Requirement:
Extract the lines of the material below, beginning with the first and ending with the line that holds "rod4, xr4 = lock_rod(1026, 1021, 1, -3)". Skip every picture.

---+---

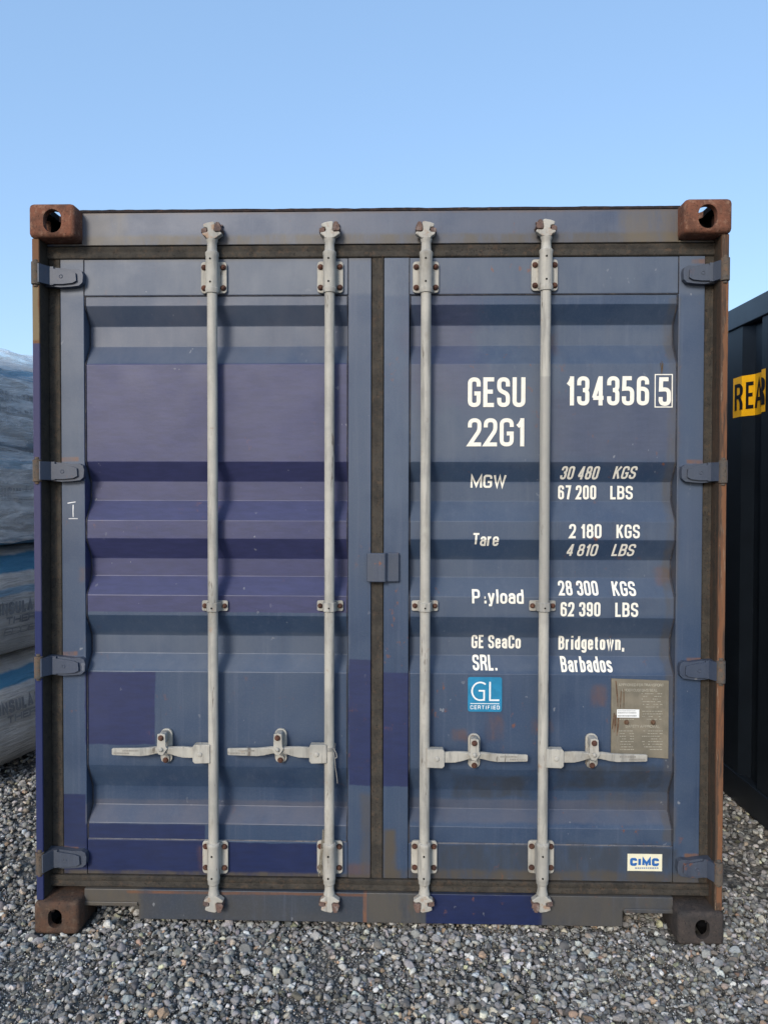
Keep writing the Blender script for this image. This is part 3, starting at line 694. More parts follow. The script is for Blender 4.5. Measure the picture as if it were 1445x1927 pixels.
    m.prism_y([(cxx-9*K, zh+37*K), (cxx-10*K, zh+12*K), (cxx-13*K, zh+8*K), (cxx-7*K, zh-2*K), (cxx+1*K, zh-4*K), (cxx+10*K, zh+9*K), (cxx+7*K, zh+14*K), (cxx+6*K, zh+36*K), (cxx-1*K, zh+38.5*K)], Y_ROD-.024, Y_ROD-.018)
    m.prism_y(rrect(cxx-8.5*K, cxx+6*K, zh+17*K, zh+37*K, 4*K, 3), Y_ROD-.0184, Y_DOOR-.0084)
    m.lathe_y(cxx-2*K, zh+8*K, [(Y_ROD-.024, .0085), (Y_ROD-.031, .0075), (Y_ROD-.034, .004)], 10)
    m.build('catch_flap', M_ROD, rod, bevel=.0018)
    bolt_mesh(cxx-2*K, zh+30*K, Y_ROD-.0242, .0088, parent=rod); bolt_mesh(cxx, zh-20*K, Y_DOOR-.0162, .0088, parent=rod)
    return rod, xr
rod1, xr1 = lock_rod(399, 403, -1, 2)
rod2, xr2 = lock_rod(620, 620, -1, 1)
rod3, xr3 = lock_rod(801, 799, 1, 1)
rod4, xr4 = lock_rod(1026, 1021, 1, -3)

# ---- writing on the right door
def T(txt, x0, x1, ytop, ybot, slant=0.0, **kw):
    z0, z1 = PZ(ybot, OUT, (x0+x1)/2), PZ(ytop, OUT, (x0+x1)/2)
    a, b = PX(x0, OUT, ybot), PX(x1, OUT, ybot); h = z1-z0
    return (text_quads(txt, h, width=b-a-max(0, slant)*h, slant=slant, **kw), a, z0)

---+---

Task result:
Keep writing the Blender script for this image. This is part 3, starting at line 694. More parts follow. The script is for Blender 4.5. Measure the picture as if it were 1445x1927 pixels.
    m.prism_y([(cxx-9*K, zh+37*K), (cxx-10*K, zh+12*K), (cxx-13*K, zh+8*K), (cxx-7*K, zh-2*K), (cxx+1*K, zh-4*K), (cxx+10*K, zh+9*K), (cxx+7*K, zh+14*K), (cxx+6*K, zh+36*K), (cxx-1*K, zh+38.5*K)], Y_ROD-.024, Y_ROD-.018)
    m.prism_y(rrect(cxx-8.5*K, cxx+6*K, zh+17*K, zh+37*K, 4*K, 3), Y_ROD-.0184, Y_DOOR-.0084)
    m.lathe_y(cxx-2*K, zh+8*K, [(Y_ROD-.024, .0085), (Y_ROD-.031, .0075), (Y_ROD-.034, .004)], 10)
    m.build('catch_flap', M_ROD, rod, bevel=.0018)
    bolt_mesh(cxx-2*K, zh+30*K, Y_ROD-.0242, .0088, parent=rod); bolt_mesh(cxx, zh-20*K, Y_DOOR-.0162, .0088, parent=rod)
    return rod, xr
rod1, xr1 = lock_rod(399, 403, -1, 2)
rod2, xr2 = lock_rod(620, 620, -1, 1)
rod3, xr3 = lock_rod(801, 799, 1, 1)
rod4, xr4 = lock_rod(1026, 1021, 1, -3)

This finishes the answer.